Miss her, Catullus?
I really enjoyed reading Steve’s post about translation. A lot of my writing time is spent not working on my own things, but translating. Translation is a great boon to a poet. You never have to face the white page alone if you don’t want to. I think of translation as a special kind of deep reading. It lets you try on other voices, and other genres (epic, didactic!). But it can be a heart-breaking business—there’s no such thing as a perfect translation, and every success is paid for by a failure. So since you are going to fail, why be dull?—be bold! Fail big! A couple of fun totally quirky (and distracting) translations:
Louis Zukofsky and his wife, Celia, experimented with homophonic translations (something pioneered by Pound, I believe) of the Roman poet, Catullus (c.85-54 BC). That is, they tried to get both the meaning and the actual SOUNDS of the Latin across, in English. The results range from the wacky to the impressive. It doesn’t matter if you don’t know Latin—just try sounding out these few lines from poem 8 phonetically:
Miser Catulle, desinas ineptire,
et quod vides perisse perditum ducas.
fulsere quondam candidi tibi soles...
(for whole poem in Latin, click here --you can also click through to English translation.)
Then read the first lines of Louis Zukofsky's translation aloud:
Miss her, Catullus? don't be so inept to rail
at what you see perish when perished is the case.
Full, sure once, candid the sunny days glowed, solace,
when you went about it as your girl would have it,
you loved her as no one else shall ever be loved.
Billowed in tumultuous joys and affianced,
why you would but will it and your girl would have it.
Full, sure, very candid the sun's rays glowed solace.
Now she won't love you; you, too, don't be weak, tense, null,
squirming after she runs off to miss her for life.
Said as if you meant it: obstinate, obdurate.
Vale! puling girl. I'm Catullus, obdurate,
I don't require it and don't beg uninvited:
won't you be doleful when no one, no one! begs you,
scalded, every night. Why do you want to live now?
Now who will be with you? Who'll see that you're lovely?
Whom will you love now and who will say that you're his?
Whom will you kiss?
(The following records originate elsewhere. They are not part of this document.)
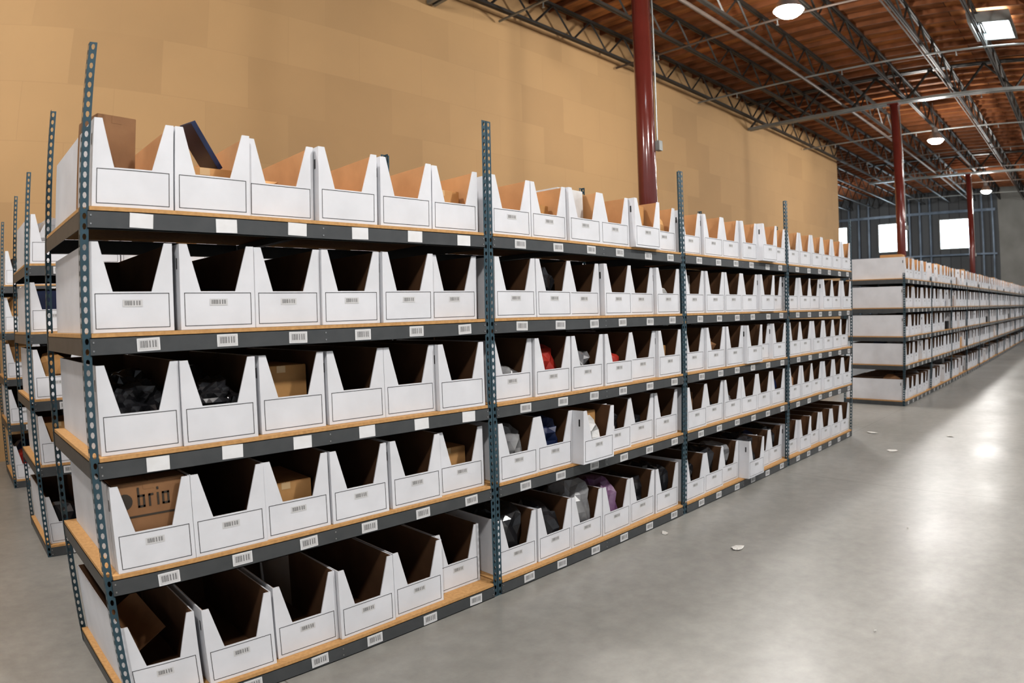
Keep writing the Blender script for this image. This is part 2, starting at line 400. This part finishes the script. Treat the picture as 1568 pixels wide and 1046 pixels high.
def wall_mat(name, c1, c2, mortar, bwid, bh, patch=0.35, ms=0.012):
    m, nt, b = new_mat(name); b.inputs['Roughness'].default_value = .75
    tc = nt.nodes.new('ShaderNodeTexCoord'); sp = nt.nodes.new('ShaderNodeSeparateXYZ'); cb = nt.nodes.new('ShaderNodeCombineXYZ')
    nt.links.new(tc.outputs['Object'], sp.inputs[0])
    ad = nt.nodes.new('ShaderNodeMath'); ad.operation = 'ADD'
    nt.links.new(sp.outputs['X'], ad.inputs[0]); nt.links.new(sp.outputs['Y'], ad.inputs[1])
    nt.links.new(ad.outputs[0], cb.inputs['X']); nt.links.new(sp.outputs['Z'], cb.inputs['Y'])
    br = nt.nodes.new('ShaderNodeTexBrick'); br.inputs['Scale'].default_value = 1
    br.inputs['Brick Width'].default_value = bwid; br.inputs['Row Height'].default_value = bh
    br.inputs['Mortar Size'].default_value = ms; br.inputs['Mortar Smooth'].default_value = .5; br.inputs['Bias'].default_value = patch
    br.inputs['Color1'].default_value = (*c1, 1); br.inputs['Color2'].default_value = (*c2, 1); br.inputs['Mortar'].default_value = (*mortar, 1)
    nt.links.new(cb.outputs[0], br.inputs['Vector'])
    n = nt.nodes.new('ShaderNodeTexNoise'); n.inputs['Scale'].default_value = .5; n.inputs['Detail'].default_value = 6
    nt.links.new(tc.outputs['Object'], n.inputs['Vector'])
    r = nt.nodes.new('ShaderNodeValToRGB'); r.color_ramp.elements[0].position = .3; r.color_ramp.elements[1].position = .7
    r.color_ramp.elements[0].color = (.92, .92, .92, 1); r.color_ramp.elements[1].color = (1.03, 1.02, 1.0, 1)
    nt.links.new(n.outputs['Fac'], r.inputs['Fac'])
    mx = nt.nodes.new('ShaderNodeMix'); mx.data_type = 'RGBA'; mx.blend_type = 'MULTIPLY'; mx.inputs['Factor'].default_value = 1
    nt.links.new(br.outputs['Color'], mx.inputs['A']); nt.links.new(r.outputs['Color'], mx.inputs['B'])
    nt.links.new(mx.outputs['Result'], b.inputs['Base Color']); return m
M_WALL = wall_mat('tan_block_wall', (.475, .305, .15), (.395, .25, .122), (.435, .277, .137), 1.3, .8, -0.45, .006)
box_obj('wall_back', XA, WX, WY, WY+.3, 0, DECK, [M_WALL])
M_FAR = wall_mat('far_wall_panels', (.10, .11, .12), (.08, .085, .09), (.04, .04, .045), .6, 9, 0, .03)
M_GREY = noisy('far_wall_plain', (.25, .25, .235), (.20, .20, .185), 1, .8)
box_obj('wall_far', XB, XB+.25, 4.95, YB, 0, DECK, [M_FAR])
box_obj('wall_far_plain', XB-.12, XB+.25, YA, 4.95, 0, DECK, [M_GREY])
box_obj('wall_recess', WX, XB, YB-.25, YB, 0, DECK, [M_FAR])

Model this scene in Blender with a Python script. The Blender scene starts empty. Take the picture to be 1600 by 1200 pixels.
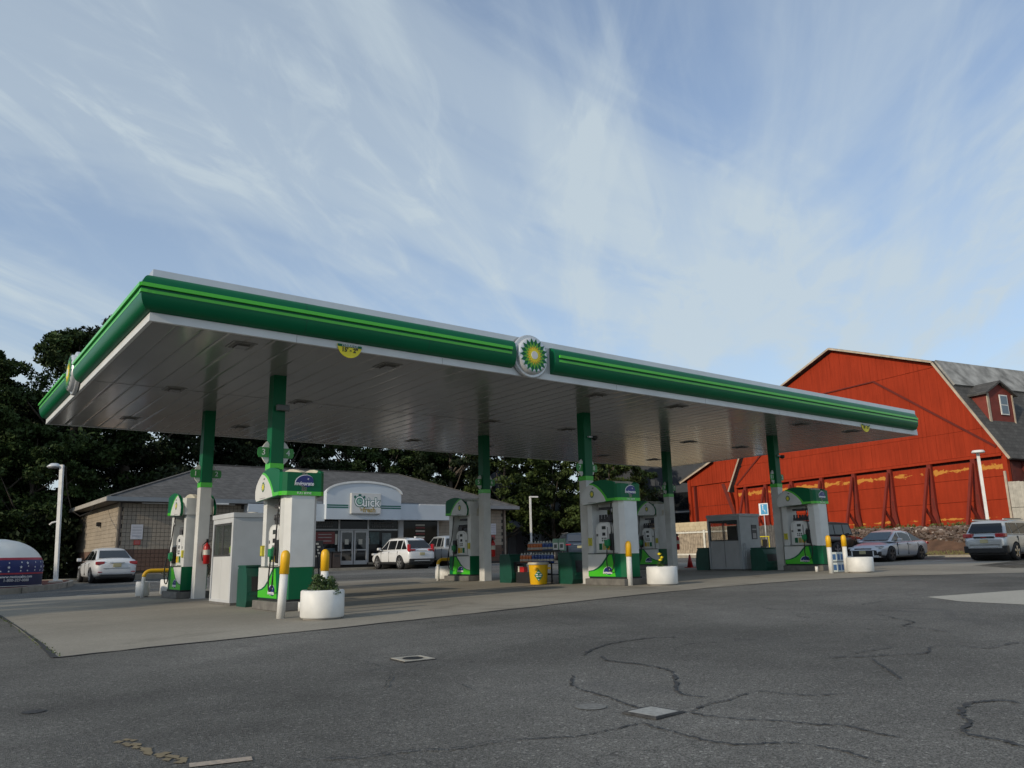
import bpy, bmesh, math, random
import numpy as np
from mathutils import Vector, Matrix
C = bpy.context
scene = C.scene
COL = scene.collection
R = math.radians
PI = math.pi
random.seed(7)

# ------------------------------------------------------------------ camera
cam_d = bpy.data.cameras.new('camera')
cam = bpy.data.objects.new('camera', cam_d)
COL.objects.link(cam)
scene.camera = cam
cam_d.sensor_width = 36.0
cam_d.lens = 1223.7 / 1600 * 36
cam_d.clip_end = 6000
cam_d.clip_start = 0.05
pitch, roll, yaw = 0.2139, 0.0212, 0.6525
def _rot(d):
    ca, sa = math.cos(yaw), math.sin(yaw)
    return Vector((d[0]*ca + d[1]*sa, -d[0]*sa + d[1]*ca, d[2]))
cp, sp, cr, sr = math.cos(pitch), math.sin(pitch), math.cos(roll), math.sin(roll)
_r = _rot((cr, sr*sp, -sr*cp)); _u = _rot((sr, -cr*sp, cr*cp)); _f = _rot((0, cp, sp))
cam.matrix_world = Matrix(((_r.x, _u.x, -_f.x, -2.64), (_r.y, _u.y, -_f.y, -12.78), (_r.z, _u.z, -_f.z, 0.952), (0, 0, 0, 1)))
scene.render.resolution_x = 1024
scene.render.resolution_y = 768
scene.render.engine = 'CYCLES'

# ------------------------------------------------------------------ world, sun, exposure
SUN_DIR = Vector((1.0, 0.12, -0.36)).normalized()        # travel direction
SKY_STRENGTH = 0.10
world = bpy.data.worlds.new('World')
scene.world = world
world.use_nodes = True
wt = world.node_tree
wt.nodes.clear()
def wn(t, **k):
    n = wt.nodes.new(t)
    for a, b in k.items(): setattr(n, a, b)
    return n
def wl(a, b): wt.links.new(a, b)
def wmath(op, a, b=None, c=None, clamp=False):
    n = wn('ShaderNodeMath', operation=op); n.use_clamp = clamp
    for i, v in enumerate((a, b, c)):
        if v is None: continue
        if isinstance(v, (int, float)): n.inputs[i].default_value = v
        else: wl(v, n.inputs[i])
    return n.outputs[0]
wout = wn('ShaderNodeOutputWorld')
bg = wn('ShaderNodeBackground'); bg.inputs[1].default_value = SKY_STRENGTH
sky = wn('ShaderNodeTexSky', sky_type='NISHITA')
sky.sun_disc = False
sky.sun_elevation = math.asin(-SUN_DIR.z)
sky.sun_rotation = math.atan2(-SUN_DIR.x, -SUN_DIR.y)
sky.altitude = 50; sky.air_density = 1.0; sky.dust_density = 1.3; sky.ozone_density = 2.0
tc = wn('ShaderNodeTexCoord')
sep = wn('ShaderNodeSeparateXYZ'); wl(tc.outputs['Generated'], sep.inputs[0])
zz = wmath('ADD', wmath('MAXIMUM', sep.outputs[2], 0.0), 0.10)
px_ = wmath('DIVIDE', sep.outputs[0], zz); py_ = wmath('DIVIDE', sep.outputs[1], zz)
cmb = wn('ShaderNodeCombineXYZ'); wl(px_, cmb.inputs[0]); wl(py_, cmb.inputs[1])
def layer(rot, sc, nscale, det, rough, dist, lo, hi, loc=(0, 0, 0)):
    m1 = wn('ShaderNodeMapping'); wl(cmb.outputs[0], m1.inputs[0])
    m1.inputs['Rotation'].default_value = (0, 0, R(rot))
    m = wn('ShaderNodeMapping'); wl(m1.outputs[0], m.inputs[0])
    m.inputs['Scale'].default_value = sc; m.inputs['Location'].default_value = loc
    n = wn('ShaderNodeTexNoise'); wl(m.outputs[0], n.inputs['Vector'])
    n.inputs['Scale'].default_value = nscale; n.inputs['Detail'].default_value = det
    n.inputs['Roughness'].default_value = rough; n.inputs['Distortion'].default_value = dist
    mr = wn('ShaderNodeMapRange', interpolation_type='SMOOTHERSTEP'); wl(n.outputs[0], mr.inputs[0])
    mr.inputs[1].default_value = lo; mr.inputs[2].default_value = hi
    return mr.outputs[0]
veil = layer(-20, (0.55, 1.0, 1), 0.85, 6, 0.55, 1.0, 0.40, 0.62, (3.1, 1.7, 0))
streak = layer(-50, (0.30, 1.5, 1), 1.1, 8, 0.55, 1.1, 0.46, 0.68, (1.2, 5.3, 0))
streak2 = layer(-36, (0.20, 1.8, 1), 1.3, 8, 0.55, 0.8, 0.50, 0.70, (4.2, 0.3, 0))
wisp = layer(-44, (0.6, 1.3, 1), 3.2, 10, 0.62, 1.6, 0.42, 0.72, (0.4, 2.3, 0))
hz = wmath('POWER', wmath('SUBTRACT', 1.0, wmath('MAXIMUM', sep.outputs[2], 0.0), clamp=True), 3.2)
mask = wmath('ADD', wmath('MULTIPLY', veil, 0.40), wmath('MULTIPLY', streak, 0.30))
mask = wmath('ADD', mask, 0.20)
mask = wmath('ADD', mask, wmath('MULTIPLY', streak2, 0.26))
mask = wmath('ADD', mask, wmath('MULTIPLY', wmath('MULTIPLY', wisp, wmath('ADD', veil, 0.35)), 0.20))
mask = wmath('ADD', mask, wmath('MULTIPLY', hz, 0.80), clamp=True)
mask = wmath('MULTIPLY', mask, 0.90)
tint = wn('ShaderNodeMix', data_type='RGBA', blend_type='MULTIPLY'); tint.inputs[0].default_value = 1.0
wl(sky.outputs[0], tint.inputs[6]); tint.inputs[7].default_value = (1.46, 1.58, 1.76, 1)
mixc = wn('ShaderNodeMix', data_type='RGBA'); wl(mask, mixc.inputs[0]); wl(tint.outputs[2], mixc.inputs[6])
mixc.inputs[7].default_value = (5.6, 6.5, 7.05, 1)
wl(mixc.outputs[2], bg.inputs[0]); wl(bg.outputs[0], wout.inputs[0])

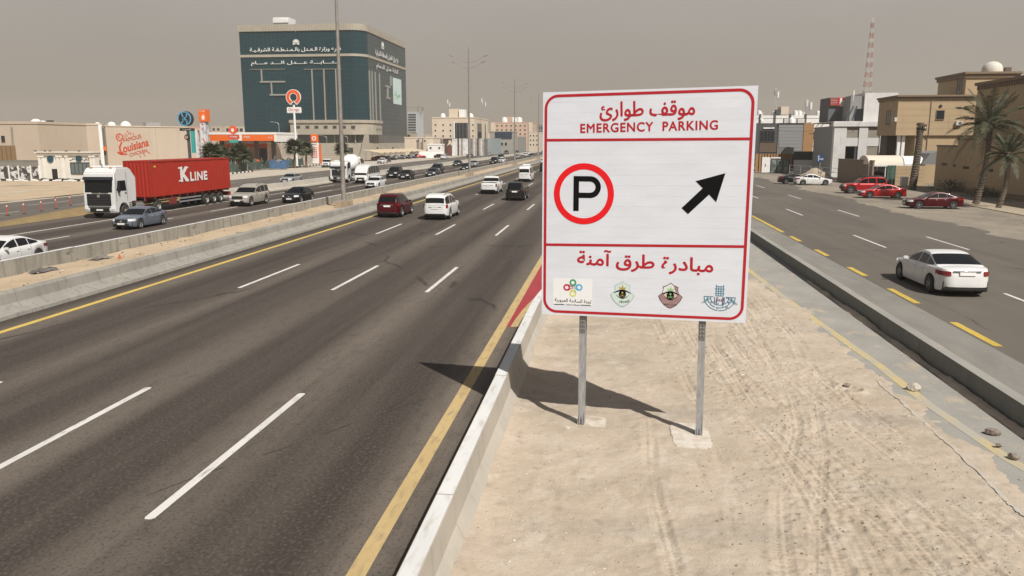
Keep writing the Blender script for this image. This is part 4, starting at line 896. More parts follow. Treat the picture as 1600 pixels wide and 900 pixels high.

Whose morsel of lips will you bite?
But you, Catullus, your destiny's obdurate.
---
I think even Catullus would have got a kick out of "Vale! puling girl."
It's a fun experiment that can yield surprising results--maybe it even helps if you don't know the original language.
But my all-time favorite translation of Catullus (for original, see here) is in the Scottish brogue of G. S. Davies (from 1912):
Weep, weep, ye Loves and Cupids all,
And ilka Man o’ decent feelin’:
My lassie’s lost her wee, wee bird,
And that’s a loss, ye’ll ken, past healin’.
The lassie lo’ed him like her een:
The darling wee thing lo’ed the ither,
And knew and nestled to her breast,
As only bairnie to her mither.
Her bosom was his dear, dear haunt—
So dear, he cared na lang to leave it;
He’d nae but gang his ain sma’ jaunt,
And flutter piping back bereavit.
The wee thing’s gane the shadowy road
That’s never traveled back by ony:
Out on ye, Shades! Ye’re greedy aye
To grab at aught that’s brave and bonny.
Puir, foolish, fondling, bonnie bird,
Ye little ken what wark ye’re leavin’:
Ye’ve bar’d my lassie’s een grow red,
Those bonnie een grow red wi’ grieving.
A.E. (Alicia) Stallings studied classics at the University of Georgia and Oxford University. She has published three books of poetry: Archaic Smile (1999), winner of the Richard Wilbur Award; Hapax (2000); and Olives (2012), which was nominated for a National Book Critics Circle Award. Stallings’s poetry is known for its ingenuity...
Interesting about the Davies - I'm grateful to see it! (There's a Penguin anthology of English-language versions of Catullus called, "Catullus in English" edited by Julia Haig Gaisser that folks might like to track down - every poem is represented, and it also has poems that wouldn't have existed without Catullus by the likes even of Dorothy Parker!) Anyway, I wonder what you make of the Northumbrian poet, Basil Bunting, whose work was continually haunted by Catullus. Bunting was a shrewd reader of the classics (and other things), and once remarked, "Whether Catullus is being ornamental or direct, he uses invariably the most straightforward Latin syntax, the language of a man talking." (Then, too, in his rendition of Peleus and Thetis, Bunting gets through a few dozen lines before cutting the translation short with the text: "--and why Catullus bothered to write pages and pages of this drivel mystifies me"!!